[start MATERIAL TO PROCESS]

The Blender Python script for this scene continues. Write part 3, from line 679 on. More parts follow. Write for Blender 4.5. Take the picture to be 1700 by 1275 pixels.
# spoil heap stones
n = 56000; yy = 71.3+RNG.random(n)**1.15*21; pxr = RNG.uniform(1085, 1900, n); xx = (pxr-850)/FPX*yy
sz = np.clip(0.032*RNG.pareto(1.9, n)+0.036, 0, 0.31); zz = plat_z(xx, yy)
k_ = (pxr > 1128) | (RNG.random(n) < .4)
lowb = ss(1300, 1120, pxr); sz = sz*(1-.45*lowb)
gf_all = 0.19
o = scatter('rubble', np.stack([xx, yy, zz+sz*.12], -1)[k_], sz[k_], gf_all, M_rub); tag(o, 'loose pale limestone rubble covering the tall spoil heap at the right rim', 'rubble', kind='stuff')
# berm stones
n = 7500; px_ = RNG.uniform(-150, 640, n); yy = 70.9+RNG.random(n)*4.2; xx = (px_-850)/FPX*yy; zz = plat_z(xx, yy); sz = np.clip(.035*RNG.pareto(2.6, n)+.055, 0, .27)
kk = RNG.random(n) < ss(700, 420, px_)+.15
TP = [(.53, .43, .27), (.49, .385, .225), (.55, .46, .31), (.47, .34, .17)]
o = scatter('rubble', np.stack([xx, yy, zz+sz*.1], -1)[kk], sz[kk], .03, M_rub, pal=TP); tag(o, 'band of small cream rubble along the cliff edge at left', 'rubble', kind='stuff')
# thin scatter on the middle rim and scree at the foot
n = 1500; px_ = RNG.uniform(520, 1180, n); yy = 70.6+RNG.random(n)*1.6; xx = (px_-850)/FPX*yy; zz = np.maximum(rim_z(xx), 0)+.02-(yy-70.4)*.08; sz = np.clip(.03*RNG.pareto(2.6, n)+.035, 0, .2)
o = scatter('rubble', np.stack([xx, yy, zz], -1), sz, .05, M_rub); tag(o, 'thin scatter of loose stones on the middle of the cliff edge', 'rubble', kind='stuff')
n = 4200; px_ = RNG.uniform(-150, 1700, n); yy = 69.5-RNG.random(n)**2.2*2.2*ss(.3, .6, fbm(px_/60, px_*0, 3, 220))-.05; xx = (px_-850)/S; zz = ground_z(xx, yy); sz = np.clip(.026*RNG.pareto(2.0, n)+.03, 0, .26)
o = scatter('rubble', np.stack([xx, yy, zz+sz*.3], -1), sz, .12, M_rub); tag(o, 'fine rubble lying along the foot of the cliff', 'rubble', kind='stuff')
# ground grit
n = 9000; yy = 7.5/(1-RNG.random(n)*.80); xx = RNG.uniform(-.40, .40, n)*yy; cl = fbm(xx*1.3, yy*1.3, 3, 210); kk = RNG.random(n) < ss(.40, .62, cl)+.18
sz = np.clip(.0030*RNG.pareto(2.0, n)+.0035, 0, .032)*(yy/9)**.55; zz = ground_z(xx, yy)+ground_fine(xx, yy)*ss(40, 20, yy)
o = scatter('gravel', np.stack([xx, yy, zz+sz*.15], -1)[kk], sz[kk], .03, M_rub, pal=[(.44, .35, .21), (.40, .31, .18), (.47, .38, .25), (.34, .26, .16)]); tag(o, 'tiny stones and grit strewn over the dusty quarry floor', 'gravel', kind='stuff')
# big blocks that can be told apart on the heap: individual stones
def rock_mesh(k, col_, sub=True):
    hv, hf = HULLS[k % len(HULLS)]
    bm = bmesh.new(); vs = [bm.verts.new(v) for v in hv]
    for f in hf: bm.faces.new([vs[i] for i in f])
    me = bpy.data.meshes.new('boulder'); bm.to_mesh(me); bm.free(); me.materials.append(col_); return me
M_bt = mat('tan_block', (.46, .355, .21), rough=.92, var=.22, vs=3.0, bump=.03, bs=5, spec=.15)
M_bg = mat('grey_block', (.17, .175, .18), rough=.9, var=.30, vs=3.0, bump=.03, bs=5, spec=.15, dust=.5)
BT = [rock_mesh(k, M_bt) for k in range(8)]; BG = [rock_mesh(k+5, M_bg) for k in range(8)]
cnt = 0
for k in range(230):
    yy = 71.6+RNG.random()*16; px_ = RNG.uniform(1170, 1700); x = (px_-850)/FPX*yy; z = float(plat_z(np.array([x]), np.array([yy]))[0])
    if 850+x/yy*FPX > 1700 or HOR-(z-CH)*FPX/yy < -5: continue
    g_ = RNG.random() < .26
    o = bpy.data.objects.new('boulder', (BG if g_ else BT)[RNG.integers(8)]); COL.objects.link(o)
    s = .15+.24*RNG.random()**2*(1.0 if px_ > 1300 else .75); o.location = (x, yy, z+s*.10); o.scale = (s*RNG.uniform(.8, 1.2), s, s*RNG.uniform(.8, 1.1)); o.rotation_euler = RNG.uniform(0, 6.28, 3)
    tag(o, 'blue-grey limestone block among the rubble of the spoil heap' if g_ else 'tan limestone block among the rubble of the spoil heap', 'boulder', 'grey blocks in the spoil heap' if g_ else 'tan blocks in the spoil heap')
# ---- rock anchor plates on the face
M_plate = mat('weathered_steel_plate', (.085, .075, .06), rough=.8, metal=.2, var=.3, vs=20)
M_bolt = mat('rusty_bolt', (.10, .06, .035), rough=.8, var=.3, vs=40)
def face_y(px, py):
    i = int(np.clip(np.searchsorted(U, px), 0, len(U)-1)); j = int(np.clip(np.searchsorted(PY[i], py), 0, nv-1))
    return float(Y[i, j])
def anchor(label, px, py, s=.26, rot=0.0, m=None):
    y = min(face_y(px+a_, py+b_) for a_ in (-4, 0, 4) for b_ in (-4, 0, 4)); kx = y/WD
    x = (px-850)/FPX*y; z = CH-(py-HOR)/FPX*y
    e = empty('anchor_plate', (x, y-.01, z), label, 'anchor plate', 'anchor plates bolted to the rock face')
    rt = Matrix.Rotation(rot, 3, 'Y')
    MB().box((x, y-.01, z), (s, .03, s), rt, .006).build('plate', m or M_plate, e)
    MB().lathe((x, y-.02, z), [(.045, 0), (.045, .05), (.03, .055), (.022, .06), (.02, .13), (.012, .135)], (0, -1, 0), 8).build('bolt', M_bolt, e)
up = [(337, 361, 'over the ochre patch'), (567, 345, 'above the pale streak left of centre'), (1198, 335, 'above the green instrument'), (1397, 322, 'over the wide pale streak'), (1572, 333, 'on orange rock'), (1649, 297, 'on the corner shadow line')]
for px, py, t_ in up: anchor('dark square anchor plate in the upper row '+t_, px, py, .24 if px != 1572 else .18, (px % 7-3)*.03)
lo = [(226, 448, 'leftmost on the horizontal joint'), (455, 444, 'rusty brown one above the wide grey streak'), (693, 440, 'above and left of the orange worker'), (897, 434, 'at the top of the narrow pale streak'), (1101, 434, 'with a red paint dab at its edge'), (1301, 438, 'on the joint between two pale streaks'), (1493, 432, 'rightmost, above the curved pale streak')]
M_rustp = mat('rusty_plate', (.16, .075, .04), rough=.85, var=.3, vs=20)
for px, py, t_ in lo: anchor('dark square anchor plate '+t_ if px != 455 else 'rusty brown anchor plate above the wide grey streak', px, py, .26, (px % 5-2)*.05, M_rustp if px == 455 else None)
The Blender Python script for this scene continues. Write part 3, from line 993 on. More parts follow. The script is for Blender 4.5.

[end MATERIAL TO PROCESS]

** WHAT THE EXERCISE ASKS **
Return the whole listing exactly.

** FINISHED TASK **
The Blender Python script for this scene continues. Write part 3, from line 679 on. More parts follow. Write for Blender 4.5. Take the picture to be 1700 by 1275 pixels.
# spoil heap stones
n = 56000; yy = 71.3+RNG.random(n)**1.15*21; pxr = RNG.uniform(1085, 1900, n); xx = (pxr-850)/FPX*yy
sz = np.clip(0.032*RNG.pareto(1.9, n)+0.036, 0, 0.31); zz = plat_z(xx, yy)
k_ = (pxr > 1128) | (RNG.random(n) < .4)
lowb = ss(1300, 1120, pxr); sz = sz*(1-.45*lowb)
gf_all = 0.19
o = scatter('rubble', np.stack([xx, yy, zz+sz*.12], -1)[k_], sz[k_], gf_all, M_rub); tag(o, 'loose pale limestone rubble covering the tall spoil heap at the right rim', 'rubble', kind='stuff')
# berm stones
n = 7500; px_ = RNG.uniform(-150, 640, n); yy = 70.9+RNG.random(n)*4.2; xx = (px_-850)/FPX*yy; zz = plat_z(xx, yy); sz = np.clip(.035*RNG.pareto(2.6, n)+.055, 0, .27)
kk = RNG.random(n) < ss(700, 420, px_)+.15
TP = [(.53, .43, .27), (.49, .385, .225), (.55, .46, .31), (.47, .34, .17)]
o = scatter('rubble', np.stack([xx, yy, zz+sz*.1], -1)[kk], sz[kk], .03, M_rub, pal=TP); tag(o, 'band of small cream rubble along the cliff edge at left', 'rubble', kind='stuff')
# thin scatter on the middle rim and scree at the foot
n = 1500; px_ = RNG.uniform(520, 1180, n); yy = 70.6+RNG.random(n)*1.6; xx = (px_-850)/FPX*yy; zz = np.maximum(rim_z(xx), 0)+.02-(yy-70.4)*.08; sz = np.clip(.03*RNG.pareto(2.6, n)+.035, 0, .2)
o = scatter('rubble', np.stack([xx, yy, zz], -1), sz, .05, M_rub); tag(o, 'thin scatter of loose stones on the middle of the cliff edge', 'rubble', kind='stuff')
n = 4200; px_ = RNG.uniform(-150, 1700, n); yy = 69.5-RNG.random(n)**2.2*2.2*ss(.3, .6, fbm(px_/60, px_*0, 3, 220))-.05; xx = (px_-850)/S; zz = ground_z(xx, yy); sz = np.clip(.026*RNG.pareto(2.0, n)+.03, 0, .26)
o = scatter('rubble', np.stack([xx, yy, zz+sz*.3], -1), sz, .12, M_rub); tag(o, 'fine rubble lying along the foot of the cliff', 'rubble', kind='stuff')
# ground grit
n = 9000; yy = 7.5/(1-RNG.random(n)*.80); xx = RNG.uniform(-.40, .40, n)*yy; cl = fbm(xx*1.3, yy*1.3, 3, 210); kk = RNG.random(n) < ss(.40, .62, cl)+.18
sz = np.clip(.0030*RNG.pareto(2.0, n)+.0035, 0, .032)*(yy/9)**.55; zz = ground_z(xx, yy)+ground_fine(xx, yy)*ss(40, 20, yy)
o = scatter('gravel', np.stack([xx, yy, zz+sz*.15], -1)[kk], sz[kk], .03, M_rub, pal=[(.44, .35, .21), (.40, .31, .18), (.47, .38, .25), (.34, .26, .16)]); tag(o, 'tiny stones and grit strewn over the dusty quarry floor', 'gravel', kind='stuff')
# big blocks that can be told apart on the heap: individual stones
def rock_mesh(k, col_, sub=True):
    hv, hf = HULLS[k % len(HULLS)]
    bm = bmesh.new(); vs = [bm.verts.new(v) for v in hv]
    for f in hf: bm.faces.new([vs[i] for i in f])
    me = bpy.data.meshes.new('boulder'); bm.to_mesh(me); bm.free(); me.materials.append(col_); return me
M_bt = mat('tan_block', (.46, .355, .21), rough=.92, var=.22, vs=3.0, bump=.03, bs=5, spec=.15)
M_bg = mat('grey_block', (.17, .175, .18), rough=.9, var=.30, vs=3.0, bump=.03, bs=5, spec=.15, dust=.5)
BT = [rock_mesh(k, M_bt) for k in range(8)]; BG = [rock_mesh(k+5, M_bg) for k in range(8)]
cnt = 0
for k in range(230):
    yy = 71.6+RNG.random()*16; px_ = RNG.uniform(1170, 1700); x = (px_-850)/FPX*yy; z = float(plat_z(np.array([x]), np.array([yy]))[0])
    if 850+x/yy*FPX > 1700 or HOR-(z-CH)*FPX/yy < -5: continue
    g_ = RNG.random() < .26
    o = bpy.data.objects.new('boulder', (BG if g_ else BT)[RNG.integers(8)]); COL.objects.link(o)
    s = .15+.24*RNG.random()**2*(1.0 if px_ > 1300 else .75); o.location = (x, yy, z+s*.10); o.scale = (s*RNG.uniform(.8, 1.2), s, s*RNG.uniform(.8, 1.1)); o.rotation_euler = RNG.uniform(0, 6.28, 3)
    tag(o, 'blue-grey limestone block among the rubble of the spoil heap' if g_ else 'tan limestone block among the rubble of the spoil heap', 'boulder', 'grey blocks in the spoil heap' if g_ else 'tan blocks in the spoil heap')
# ---- rock anchor plates on the face
M_plate = mat('weathered_steel_plate', (.085, .075, .06), rough=.8, metal=.2, var=.3, vs=20)
M_bolt = mat('rusty_bolt', (.10, .06, .035), rough=.8, var=.3, vs=40)
def face_y(px, py):
    i = int(np.clip(np.searchsorted(U, px), 0, len(U)-1)); j = int(np.clip(np.searchsorted(PY[i], py), 0, nv-1))
    return float(Y[i, j])
def anchor(label, px, py, s=.26, rot=0.0, m=None):
    y = min(face_y(px+a_, py+b_) for a_ in (-4, 0, 4) for b_ in (-4, 0, 4)); kx = y/WD
    x = (px-850)/FPX*y; z = CH-(py-HOR)/FPX*y
    e = empty('anchor_plate', (x, y-.01, z), label, 'anchor plate', 'anchor plates bolted to the rock face')
    rt = Matrix.Rotation(rot, 3, 'Y')
    MB().box((x, y-.01, z), (s, .03, s), rt, .006).build('plate', m or M_plate, e)
    MB().lathe((x, y-.02, z), [(.045, 0), (.045, .05), (.03, .055), (.022, .06), (.02, .13), (.012, .135)], (0, -1, 0), 8).build('bolt', M_bolt, e)
up = [(337, 361, 'over the ochre patch'), (567, 345, 'above the pale streak left of centre'), (1198, 335, 'above the green instrument'), (1397, 322, 'over the wide pale streak'), (1572, 333, 'on orange rock'), (1649, 297, 'on the corner shadow line')]
for px, py, t_ in up: anchor('dark square anchor plate in the upper row '+t_, px, py, .24 if px != 1572 else .18, (px % 7-3)*.03)
lo = [(226, 448, 'leftmost on the horizontal joint'), (455, 444, 'rusty brown one above the wide grey streak'), (693, 440, 'above and left of the orange worker'), (897, 434, 'at the top of the narrow pale streak'), (1101, 434, 'with a red paint dab at its edge'), (1301, 438, 'on the joint between two pale streaks'), (1493, 432, 'rightmost, above the curved pale streak')]
M_rustp = mat('rusty_plate', (.16, .075, .04), rough=.85, var=.3, vs=20)
for px, py, t_ in lo: anchor('dark square anchor plate '+t_ if px != 455 else 'rusty brown anchor plate above the wide grey streak', px, py, .26, (px % 5-2)*.05, M_rustp if px == 455 else None)
The Blender Python script for this scene continues. Write part 3, from line 993 on. More parts follow. The script is for Blender 4.5.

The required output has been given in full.